In the run up to the fourth Ministerial Conference of the WTO, which was held in Doha in November 2001, the principle demandeurs, notably the European Union (EU), Japan and Korea hardened their positions on these issues. They wanted these four issues to be included in the WTO's negotiating agenda during the Ministerial.

Finally, through intense lobbying, arm-twisting, cajoling and coercive practices, EU-Japan-Korea and Co. managed to incorporate some of the most controversial texts in the Doha Declaration. As per these texts, negotiations on these issues should have taken place after the fifth Ministerial Conference of the WTO, provided there was an 'explicit consensus' on 'modalities of negotiations'. The Doha Declaration, known as Doha Development Agenda (DDA), also promised some benefits to the developing countries. It is a different issue that they never got materialised.

Since a group of countries, which incidentally represent a majority in WTO membership, comprising Africa, Caribbean and Pacific (ACP) countries, least developed countries (LDCs) and African Unity (AU) countries, opposed the inclusion of Singapore Issues for negotiation throughout the Cancun Ministerial Conference, the Conference collapsed.

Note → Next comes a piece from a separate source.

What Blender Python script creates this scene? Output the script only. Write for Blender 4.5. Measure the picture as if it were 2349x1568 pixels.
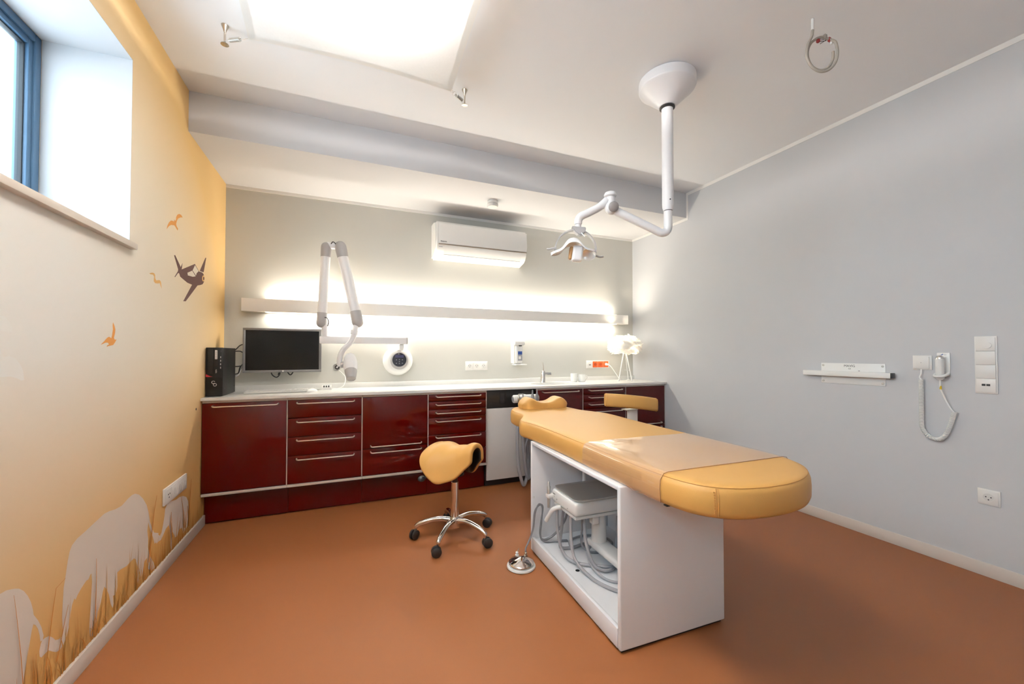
import bpy, bmesh, math, random
from mathutils import Vector, Matrix
from mathutils.geometry import tessellate_polygon
R = math.radians
random.seed(7)
for o in list(bpy.data.objects): bpy.data.objects.remove(o)
scene = bpy.context.scene
col = scene.collection

# ------------------------------------------------------------------ camera
cd = bpy.data.cameras.new('camera'); cam = bpy.data.objects.new('camera', cd); col.objects.link(cam)
cam.location = (0.9291, -3.8938, 1.2067)
cam.rotation_euler = (R(90 + 1.0384), 0, R(-22.6088))
cd.sensor_fit = 'HORIZONTAL'; cd.sensor_width = 36.0
cd.lens = 908.627 / 2349 * 36.0
cd.shift_y = 10.4046 / 2349
cd.clip_start = 0.03
scene.camera = cam
# ------------------------------------------------------------------ world (pale overcast daylight)
wd = bpy.data.worlds.new('world'); scene.world = wd; wd.use_nodes = True
bg = wd.node_tree.nodes['Background']
bg.inputs['Strength'].default_value = 9.0
_n = wd.node_tree
_tc = _n.nodes.new('ShaderNodeTexCoord'); _sx = _n.nodes.new('ShaderNodeSeparateXYZ'); _mr = _n.nodes.new('ShaderNodeMapRange'); _mx = _n.nodes.new('ShaderNodeMix'); _mx.data_type = 'RGBA'
_mr.inputs['From Min'].default_value = -0.02; _mr.inputs['From Max'].default_value = 0.02
_n.links.new(_tc.outputs['Generated'], _sx.inputs[0]); _n.links.new(_sx.outputs['Z'], _mr.inputs['Value']); _n.links.new(_mr.outputs['Result'], _mx.inputs['Factor'])
_mx.inputs[6].default_value = (0.60, 0.68, 0.76, 1); _mx.inputs[7].default_value = (0.72, 0.87, 1.0, 1)     # pale ground / overcast sky
_n.links.new(_mx.outputs[2], bg.inputs['Color'])
# ------------------------------------------------------------------ exposure
vs = scene.view_settings
vs.view_transform = 'Standard'; vs.look = 'None'; vs.exposure = 0.42; vs.gamma = 1.0; vs.use_curve_mapping = False
# lamp strengths, used where the lamps are built
SAIL_W = 125.0; SHELF_UP = 18.0; SHELF_DN = 17.0; LAMP_W = 34.0

# ------------------------------------------------------------------ room sizes
W = 4.1477; ZS = 2.6026; ZC = 2.8605; BD = 0.8405; YF = -5.1
HC = 0.90

# ------------------------------------------------------------------ materials
def mat(name, color, rough=0.5, metal=0.0, spec=0.5, coat=0.0, noise=0.0, nscale=20.0, bump=0.0, bscale=200.0, emit=None, estr=0.0, coat_rough=0.03, trans=0.0, alpha=1.0):
    m = bpy.data.materials.new(name); m.use_nodes = True
    nt = m.node_tree; b = nt.nodes['Principled BSDF']
    c = (color[0], color[1], color[2], 1)
    b.inputs['Base Color'].default_value = c
    b.inputs['Roughness'].default_value = rough; b.inputs['Metallic'].default_value = metal
    b.inputs['Specular IOR Level'].default_value = spec
    b.inputs['Coat Weight'].default_value = coat; b.inputs['Coat Roughness'].default_value = coat_rough
    b.inputs['Transmission Weight'].default_value = trans; b.inputs['Alpha'].default_value = alpha
    if emit: b.inputs['Emission Color'].default_value = (*emit, 1); b.inputs['Emission Strength'].default_value = estr
    tc = None
    if noise or bump:
        tc = nt.nodes.new('ShaderNodeTexCoord')
    if noise:
        n = nt.nodes.new('ShaderNodeTexNoise'); n.inputs['Scale'].default_value = nscale; n.inputs['Detail'].default_value = 5
        nt.links.new(tc.outputs['Object'], n.inputs['Vector'])
        mr = nt.nodes.new('ShaderNodeMapRange'); mr.inputs['To Min'].default_value = 1 - noise; mr.inputs['To Max'].default_value = 1 + noise
        nt.links.new(n.outputs['Fac'], mr.inputs['Value'])
        vm = nt.nodes.new('ShaderNodeVectorMath'); vm.operation = 'SCALE'; vm.inputs[0].default_value = color
        nt.links.new(mr.outputs['Result'], vm.inputs['Scale']); nt.links.new(vm.outputs['Vector'], b.inputs['Base Color'])
    if bump:
        n = nt.nodes.new('ShaderNodeTexNoise'); n.inputs['Scale'].default_value = bscale; n.inputs['Detail'].default_value = 3
        nt.links.new(tc.outputs['Object'], n.inputs['Vector'])
        bp = nt.nodes.new('ShaderNodeBump'); bp.inputs['Strength'].default_value = bump; bp.inputs['Distance'].default_value = 0.002
        nt.links.new(n.outputs['Fac'], bp.inputs['Height']); nt.links.new(bp.outputs['Normal'], b.inputs['Normal'])
    return m

M = {}
M['floor'] = mat('floor_linoleum', (0.250, 0.088, 0.029), 0.42, spec=0.35, noise=0.05, nscale=300, bump=0.25, bscale=700)
M['wall_back'] = mat('wall_paint_back', (0.580, 0.575, 0.535), 0.85, spec=0.2, noise=0.01, nscale=3, bump=0.05, bscale=400)
M['wall_right'] = mat('wall_paint_grey', (0.575, 0.582, 0.600), 0.85, spec=0.2, noise=0.01, nscale=3, bump=0.05, bscale=400)
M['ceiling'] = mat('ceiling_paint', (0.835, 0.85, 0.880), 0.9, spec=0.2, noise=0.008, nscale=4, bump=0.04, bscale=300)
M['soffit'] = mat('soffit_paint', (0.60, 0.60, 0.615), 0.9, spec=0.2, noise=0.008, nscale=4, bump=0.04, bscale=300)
M['white_paint'] = mat('white_paint', (0.84, 0.82, 0.79), 0.55, spec=0.4, noise=0.01)
M['baseboard'] = mat('baseboard_white', (0.66, 0.60, 0.55), 0.4, spec=0.4, noise=0.01)
M['red'] = mat('red_lacquer', (0.060, 0.0010, 0.0006), 0.05, spec=0.34, coat=0.0, noise=0.02, nscale=2)
M['dark'] = mat('dark_recess', (0.012, 0.009, 0.009), 0.7, noise=0.05)
M['alu'] = mat('brushed_aluminium', (0.72, 0.66, 0.60), 0.32, metal=0.85, noise=0.02, nscale=120)
M['rail'] = mat('pale_profile', (0.62, 0.57, 0.53), 0.35, metal=0.2, noise=0.01)
M['counter'] = mat('white_solid_surface', (0.73, 0.725, 0.70), 0.22, spec=0.5, noise=0.006, nscale=60)
M['black_panel'] = mat('black_panel', (0.018, 0.017, 0.016), 0.25, spec=0.5, noise=0.03)
M['appliance'] = mat('white_appliance', (0.66, 0.64, 0.62), 0.35, noise=0.01)
M['white_plastic'] = mat('white_plastic', (0.80, 0.795, 0.775), 0.32, noise=0.008)
M['white_enamel'] = mat('white_enamel', (0.84, 0.835, 0.85), 0.30, noise=0.008)
M['socket'] = mat('socket_plastic', (0.78, 0.76, 0.73), 0.35, noise=0.008)
M['socket_cup'] = mat('socket_cup', (0.70, 0.685, 0.66), 0.4, noise=0.008)
M['pin'] = mat('socket_hole', (0.015, 0.014, 0.014), 0.6, noise=0.02)
M['orange_plastic'] = mat('orange_plastic', (0.80, 0.125, 0.018), 0.4, noise=0.01)
M['orange_cup'] = mat('orange_socket_cup', (0.50, 0.065, 0.010), 0.5, noise=0.01)
M['grey_dark'] = mat('dark_grey_plastic', (0.215, 0.195, 0.195), 0.35, noise=0.01)
M['grey_plastic'] = mat('grey_plastic', (0.40, 0.385, 0.385), 0.35, noise=0.01)
M['bezel'] = mat('monitor_bezel', (0.22, 0.215, 0.22), 0.35, metal=0.3, noise=0.02)
M['screen'] = mat('monitor_screen', (0.0045, 0.0042, 0.0045), 0.18, spec=0.2, noise=0.02)
M['pc_black'] = mat('pc_black', (0.0075, 0.007, 0.0065), 0.42, spec=0.25, noise=0.05, bump=0.05, bscale=900)
M['pc_side'] = mat('pc_case', (0.013, 0.012, 0.011), 0.38, spec=0.3, noise=0.04, bump=0.05, bscale=900)
M['pc_red'] = mat('pc_red', (0.45, 0.015, 0.03), 0.4, noise=0.02)
M['print_white'] = mat('white_print', (0.80, 0.78, 0.74), 0.5, noise=0.01)
M['print_dark'] = mat('dark_print', (0.05, 0.048, 0.046), 0.5, noise=0.02)
M['leather'] = mat('orange_leather', (0.585, 0.318, 0.088), 0.42, spec=0.4, noise=0.03, nscale=12, bump=0.16, bscale=420)
M['seam'] = mat('seam_thread', (0.55, 0.27, 0.07), 0.6, noise=0.03)
M['seam_dark'] = mat('dark_seam', (0.22, 0.10, 0.04), 0.6, noise=0.03)  # dark brown for the edge line of the vinyl cover
M['chrome'] = mat('polished_chrome', (0.78, 0.75, 0.72), 0.10, metal=1.0, noise=0.01)
M['steel'] = mat('brushed_steel', (0.62, 0.61, 0.58), 0.36, metal=0.75, noise=0.03, nscale=150)
M['nickel'] = mat('satin_nickel', (0.52, 0.47, 0.40), 0.25, metal=1.0, noise=0.02)
M['brass'] = mat('brass', (0.40, 0.27, 0.10), 0.3, metal=1.0, noise=0.03)
M['rubber'] = mat('black_rubber', (0.014, 0.013, 0.013), 0.45, noise=0.05)
M['black_plastic'] = mat('black_plastic', (0.016, 0.015, 0.015), 0.3, noise=0.05)
M['lever'] = mat('smoky_knob', (0.035, 0.045, 0.055), 0.18, noise=0.05)
M['hose'] = mat('grey_hose', (0.33, 0.33, 0.35), 0.42, noise=0.03)
M['hose_dark'] = mat('dark_grey_hose', (0.20, 0.20, 0.215), 0.45, noise=0.03)
M['cable_grey'] = mat('grey_cable', (0.36, 0.325, 0.28), 0.5, noise=0.03)
M['terminal_red'] = mat('terminal_red', (0.30, 0.022, 0.02), 0.4, noise=0.03)
M['yellow_tape'] = mat('yellow_tape', (0.72, 0.52, 0.02), 0.5, noise=0.02)
M['blue_print'] = mat('blue_print', (0.03, 0.08, 0.30), 0.4, noise=0.02)
M['grey_print'] = mat('grey_print', (0.30, 0.31, 0.34), 0.4, noise=0.05, nscale=180)
M['lcd'] = mat('lcd_blue', (0.055, 0.06, 0.15), 0.3, noise=0.02)
M['navy_panel'] = mat('navy_panel', (0.018, 0.021, 0.032), 0.3, noise=0.02)
M['frame_blue'] = mat('window_frame_paint', (0.055, 0.120, 0.205), 0.4, noise=0.01)
M['gasket'] = mat('gasket', (0.02, 0.025, 0.03), 0.6, noise=0.02)
M['sill'] = mat('window_sill_stone', (0.66, 0.585, 0.51), 0.4, noise=0.02, nscale=30)
M['reveal'] = mat('reveal_paint', (0.47, 0.485, 0.50), 0.8, noise=0.006)
M['porcelain'] = mat('porcelain', (0.82, 0.82, 0.80), 0.15, noise=0.005)
M['reflector'] = mat('mirror_reflector', (0.92, 0.90, 0.86), 0.22, metal=0.55, noise=0.01)
M['amber'] = mat('amber_bulb_housing', (0.42, 0.22, 0.08), 0.35, noise=0.03)
M['ac_line'] = mat('ac_bronze_line', (0.22, 0.15, 0.09), 0.4, noise=0.02)
# mural prints
M['p_white'] = mat('mural_white_print', (0.665, 0.59, 0.525), 0.8, spec=0.2, noise=0.01)
M['p_cloud'] = mat('mural_cloud_print', (0.80, 0.79, 0.755), 0.8, spec=0.2, noise=0.01)
M['p_bird'] = mat('mural_orange_print', (0.70, 0.31, 0.085), 0.8, spec=0.2, noise=0.02)
M['p_bird2'] = mat('mural_light_orange_print', (0.76, 0.45, 0.17), 0.8, spec=0.2, noise=0.02)
M['p_plane'] = mat('mural_brown_print', (0.135, 0.070, 0.060), 0.8, spec=0.2, noise=0.04)
M['p_cream'] = mat('mural_cream_print', (0.74, 0.66, 0.55), 0.8, spec=0.2, noise=0.01)
M['p_grass'] = mat('mural_grass_print', (0.50, 0.20, 0.038), 0.8, spec=0.2, noise=0.10, nscale=25)
M['p_grass2'] = mat('mural_soft_grass_print', (0.56, 0.305, 0.095), 0.8, spec=0.2, noise=0.12, nscale=18)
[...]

Even during the Ministerial Conference, when this issue was being discussed in a 'green room' (an informal forum where countries having substantial interests on negotiations on a particular subject participate), different dynamics occurred. Reacting to the proposal of the above mentioned group, EU commissioner, Pascal Lamy had mentioned that he would be willing to drop two issues – investment and competition – from the WTO remit altogether and take up only two other issues – trade facilitation and transparency in government procurement – for negotiations.

However, Japan and Korea insisted that they wanted the negotiations to be conducted on all four issues. But the group mentioned above was not prepared to discuss any Singapore Issues unless and until their genuine concerns on implementation, special and differential treatment and cotton subsidies were addressed. The Chairperson of the meeting did not see any possibility of breaking the logjam and hence declared the collapse of the Cancun Ministerial.

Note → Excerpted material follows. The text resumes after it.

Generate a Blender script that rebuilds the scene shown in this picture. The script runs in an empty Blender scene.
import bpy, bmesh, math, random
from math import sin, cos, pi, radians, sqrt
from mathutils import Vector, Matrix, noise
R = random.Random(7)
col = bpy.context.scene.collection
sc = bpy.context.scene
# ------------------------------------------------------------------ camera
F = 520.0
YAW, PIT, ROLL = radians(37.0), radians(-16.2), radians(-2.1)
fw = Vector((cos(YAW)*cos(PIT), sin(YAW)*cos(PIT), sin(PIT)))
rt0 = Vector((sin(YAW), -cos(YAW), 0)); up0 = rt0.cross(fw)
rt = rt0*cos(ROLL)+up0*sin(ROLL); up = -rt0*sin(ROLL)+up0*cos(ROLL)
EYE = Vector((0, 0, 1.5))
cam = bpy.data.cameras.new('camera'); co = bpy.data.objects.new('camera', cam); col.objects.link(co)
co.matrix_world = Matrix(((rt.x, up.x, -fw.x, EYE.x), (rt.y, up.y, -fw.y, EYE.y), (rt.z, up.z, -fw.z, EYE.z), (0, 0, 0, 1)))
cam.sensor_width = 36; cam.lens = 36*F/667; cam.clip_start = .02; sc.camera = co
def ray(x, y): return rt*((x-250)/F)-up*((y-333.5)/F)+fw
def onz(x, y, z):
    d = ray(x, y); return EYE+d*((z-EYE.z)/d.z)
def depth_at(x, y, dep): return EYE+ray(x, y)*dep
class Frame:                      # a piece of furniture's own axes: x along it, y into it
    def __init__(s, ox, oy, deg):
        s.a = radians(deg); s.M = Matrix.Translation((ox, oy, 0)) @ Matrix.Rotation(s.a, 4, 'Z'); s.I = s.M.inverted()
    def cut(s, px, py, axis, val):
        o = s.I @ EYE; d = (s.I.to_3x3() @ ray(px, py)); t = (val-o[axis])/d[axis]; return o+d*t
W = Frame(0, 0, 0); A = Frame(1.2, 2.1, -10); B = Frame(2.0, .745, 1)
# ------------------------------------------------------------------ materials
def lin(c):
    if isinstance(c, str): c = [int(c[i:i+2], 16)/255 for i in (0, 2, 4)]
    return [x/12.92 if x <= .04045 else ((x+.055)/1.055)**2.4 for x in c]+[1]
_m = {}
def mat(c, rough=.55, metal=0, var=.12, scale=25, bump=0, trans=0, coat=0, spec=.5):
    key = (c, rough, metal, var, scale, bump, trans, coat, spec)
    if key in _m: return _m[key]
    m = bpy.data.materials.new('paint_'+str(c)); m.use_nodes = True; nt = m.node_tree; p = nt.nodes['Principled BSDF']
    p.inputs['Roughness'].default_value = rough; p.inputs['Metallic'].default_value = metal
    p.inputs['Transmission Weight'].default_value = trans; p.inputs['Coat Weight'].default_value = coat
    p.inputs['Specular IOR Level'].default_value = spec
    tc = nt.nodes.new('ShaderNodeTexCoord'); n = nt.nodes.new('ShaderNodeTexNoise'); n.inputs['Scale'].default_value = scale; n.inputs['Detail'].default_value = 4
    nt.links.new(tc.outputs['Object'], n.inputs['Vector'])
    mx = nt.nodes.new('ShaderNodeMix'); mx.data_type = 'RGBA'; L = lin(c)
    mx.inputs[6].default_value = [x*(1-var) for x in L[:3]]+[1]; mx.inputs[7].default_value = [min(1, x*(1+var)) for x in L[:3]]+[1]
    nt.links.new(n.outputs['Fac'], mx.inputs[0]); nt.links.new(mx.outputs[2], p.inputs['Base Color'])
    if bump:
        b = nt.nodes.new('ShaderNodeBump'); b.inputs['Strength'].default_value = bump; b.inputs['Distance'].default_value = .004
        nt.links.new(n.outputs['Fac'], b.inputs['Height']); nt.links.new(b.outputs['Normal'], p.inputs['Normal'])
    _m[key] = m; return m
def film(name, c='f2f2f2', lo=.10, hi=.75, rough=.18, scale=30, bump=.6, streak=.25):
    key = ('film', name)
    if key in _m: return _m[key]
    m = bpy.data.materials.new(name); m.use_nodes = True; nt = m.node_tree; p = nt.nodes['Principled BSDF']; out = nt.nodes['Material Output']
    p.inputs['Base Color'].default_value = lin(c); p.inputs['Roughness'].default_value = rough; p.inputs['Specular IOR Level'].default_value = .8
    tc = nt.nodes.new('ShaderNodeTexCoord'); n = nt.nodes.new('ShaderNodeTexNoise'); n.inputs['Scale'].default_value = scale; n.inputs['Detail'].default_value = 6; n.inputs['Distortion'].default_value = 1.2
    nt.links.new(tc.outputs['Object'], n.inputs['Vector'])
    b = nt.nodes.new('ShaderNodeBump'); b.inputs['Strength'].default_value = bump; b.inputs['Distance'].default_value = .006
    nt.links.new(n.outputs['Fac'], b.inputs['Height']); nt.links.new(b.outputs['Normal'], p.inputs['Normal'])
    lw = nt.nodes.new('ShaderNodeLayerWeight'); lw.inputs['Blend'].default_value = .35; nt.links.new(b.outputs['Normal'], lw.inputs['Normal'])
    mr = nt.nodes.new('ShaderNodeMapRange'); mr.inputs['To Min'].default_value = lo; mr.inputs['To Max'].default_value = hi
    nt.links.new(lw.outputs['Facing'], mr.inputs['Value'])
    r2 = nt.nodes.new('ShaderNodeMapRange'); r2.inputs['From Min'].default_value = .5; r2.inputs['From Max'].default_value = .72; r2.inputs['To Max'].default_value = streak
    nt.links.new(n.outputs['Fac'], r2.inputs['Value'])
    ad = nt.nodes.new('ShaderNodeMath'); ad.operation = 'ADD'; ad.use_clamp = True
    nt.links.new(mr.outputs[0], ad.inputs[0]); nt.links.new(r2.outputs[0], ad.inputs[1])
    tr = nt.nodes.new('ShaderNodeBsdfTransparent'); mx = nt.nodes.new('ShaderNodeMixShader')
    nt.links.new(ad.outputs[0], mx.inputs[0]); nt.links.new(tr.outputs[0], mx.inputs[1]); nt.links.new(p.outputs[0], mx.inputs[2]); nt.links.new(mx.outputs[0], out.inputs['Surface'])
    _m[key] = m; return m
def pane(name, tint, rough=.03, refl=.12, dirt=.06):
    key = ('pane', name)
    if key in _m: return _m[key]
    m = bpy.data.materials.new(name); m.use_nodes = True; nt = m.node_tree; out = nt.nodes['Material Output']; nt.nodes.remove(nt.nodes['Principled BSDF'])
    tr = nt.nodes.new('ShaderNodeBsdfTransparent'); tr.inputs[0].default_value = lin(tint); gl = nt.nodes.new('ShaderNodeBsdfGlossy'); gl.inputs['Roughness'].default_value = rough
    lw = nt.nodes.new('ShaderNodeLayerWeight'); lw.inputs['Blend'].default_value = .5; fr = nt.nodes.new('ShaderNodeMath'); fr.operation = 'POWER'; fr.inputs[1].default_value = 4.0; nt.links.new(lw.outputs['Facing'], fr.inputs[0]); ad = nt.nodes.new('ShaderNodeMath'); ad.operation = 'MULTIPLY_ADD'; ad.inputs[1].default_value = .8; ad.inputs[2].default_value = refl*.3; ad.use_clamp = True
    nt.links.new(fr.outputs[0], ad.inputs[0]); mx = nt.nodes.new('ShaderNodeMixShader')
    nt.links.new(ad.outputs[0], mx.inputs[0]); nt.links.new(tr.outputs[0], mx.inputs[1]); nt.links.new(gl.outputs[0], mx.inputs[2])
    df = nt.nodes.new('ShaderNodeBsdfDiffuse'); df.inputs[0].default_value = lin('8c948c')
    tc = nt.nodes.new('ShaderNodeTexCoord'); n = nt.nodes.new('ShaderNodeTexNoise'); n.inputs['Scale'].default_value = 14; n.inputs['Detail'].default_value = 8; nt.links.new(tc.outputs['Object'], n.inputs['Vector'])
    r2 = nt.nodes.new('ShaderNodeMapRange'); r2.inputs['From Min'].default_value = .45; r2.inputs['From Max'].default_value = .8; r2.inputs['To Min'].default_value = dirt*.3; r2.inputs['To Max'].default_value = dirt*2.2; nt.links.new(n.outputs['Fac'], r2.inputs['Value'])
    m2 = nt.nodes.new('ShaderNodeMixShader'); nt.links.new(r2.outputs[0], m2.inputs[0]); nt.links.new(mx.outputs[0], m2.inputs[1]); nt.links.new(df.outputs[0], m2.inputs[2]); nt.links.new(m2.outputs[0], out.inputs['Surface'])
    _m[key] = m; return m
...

In the immediate aftermath of the Cancun Ministerial, the EU was mentioning that the commitments to drop two issues – competition and investment – made during the green room discussion were not binding on them. However, of late, the EU slightly softened its stance and apparently with the objective of reviving the stalled Doha Round, mentioned that it would show the flexibility and would only insist on negotiating trade facilitation. It also mentioned that other three issues shall be negotiated as plurilateral agreements – thus absolving the developing countries of the responsibility to make any commitment in these areas.

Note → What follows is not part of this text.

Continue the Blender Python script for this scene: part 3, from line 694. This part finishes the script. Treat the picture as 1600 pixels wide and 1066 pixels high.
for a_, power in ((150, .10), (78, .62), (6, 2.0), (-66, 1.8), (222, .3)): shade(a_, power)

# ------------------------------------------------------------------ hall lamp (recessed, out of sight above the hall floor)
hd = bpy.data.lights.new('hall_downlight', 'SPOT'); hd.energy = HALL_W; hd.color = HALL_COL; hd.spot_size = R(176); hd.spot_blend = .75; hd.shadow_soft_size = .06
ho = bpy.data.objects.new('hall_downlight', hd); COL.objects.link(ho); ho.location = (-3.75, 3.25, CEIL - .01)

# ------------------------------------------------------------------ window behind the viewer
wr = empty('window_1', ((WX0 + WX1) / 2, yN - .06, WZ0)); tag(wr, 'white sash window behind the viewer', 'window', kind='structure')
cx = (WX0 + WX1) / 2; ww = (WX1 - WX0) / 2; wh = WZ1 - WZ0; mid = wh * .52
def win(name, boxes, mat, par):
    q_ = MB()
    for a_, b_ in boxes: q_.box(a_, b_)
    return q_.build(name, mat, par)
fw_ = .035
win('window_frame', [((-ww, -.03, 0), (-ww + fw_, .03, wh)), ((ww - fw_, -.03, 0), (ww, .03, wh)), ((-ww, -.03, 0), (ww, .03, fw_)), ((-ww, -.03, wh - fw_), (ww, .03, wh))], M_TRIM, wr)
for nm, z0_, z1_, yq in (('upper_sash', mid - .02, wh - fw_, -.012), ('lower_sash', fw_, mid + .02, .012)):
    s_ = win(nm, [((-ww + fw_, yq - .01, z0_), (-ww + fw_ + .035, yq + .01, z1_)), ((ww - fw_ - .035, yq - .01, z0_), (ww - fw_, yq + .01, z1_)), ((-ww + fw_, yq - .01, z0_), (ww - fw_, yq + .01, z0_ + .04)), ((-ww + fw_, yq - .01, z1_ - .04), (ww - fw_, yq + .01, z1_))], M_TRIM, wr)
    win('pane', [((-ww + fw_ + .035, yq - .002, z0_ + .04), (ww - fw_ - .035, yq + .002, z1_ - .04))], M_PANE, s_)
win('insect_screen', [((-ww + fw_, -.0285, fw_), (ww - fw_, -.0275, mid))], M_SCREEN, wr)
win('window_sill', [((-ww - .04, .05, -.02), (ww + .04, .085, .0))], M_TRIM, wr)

On the face of it, the proposal does not look bad because the developing countries have the option not to join these agreements. This means that these plurilateral agreements could be signed only by the developed countries. This also means that the standards of these agreements would be fairly high. At a later date, it is inevitable that the developed countries would like to bring these agreements within the multilateral framework, or because of the political economy factors at the time, the developing countries might also be interested to join them. When the developing countries would like to join them, they would be asked to accede to them, like in the case of WTO accession, under the terms and conditions imposed on them by the original signatories to these agreements. As the WTO accession experience of many developing and least developed countries has shown, acceding to these agreements could be a fatal blow to them.

Given this scenario, developing countries should play their cards well. The choice appears to be between devil (these agreements being signed as multilateral agreements) and deep sea (these agreements being signed as plurilateral agreements). They would be left with choosing one of the two – both of which are detrimental to their interests.

Having been caught into such a Catch 22 situation, what should the developing countries do? Rather than agreeing to any of the above proposals, they should propose to have minimalist agreements on less controversial areas such as trade facilitation and transparency in government procurement within the multilateral framework in return for the developed countries (particularly the EU) agreeing: a) to drop both competition and investment issues once and for all; b) not to make use of these agreements as tools for ratcheting market access; c) to commit technical assistance to help implement the commitments; and d) to sincerely negotiate other outstanding issues mandated by the DDA.

The recently adopted 'Dakar Declaration' at the LDC trade ministers' meeting (4-5 May 2004) roughly reflects these suggestions. It also proposes that LDCs be exempted from dispute settlement actions, which non-fulfillment of obligations will inevitability invite. Nepal as an LDC would do well to pursue these issues on the same line.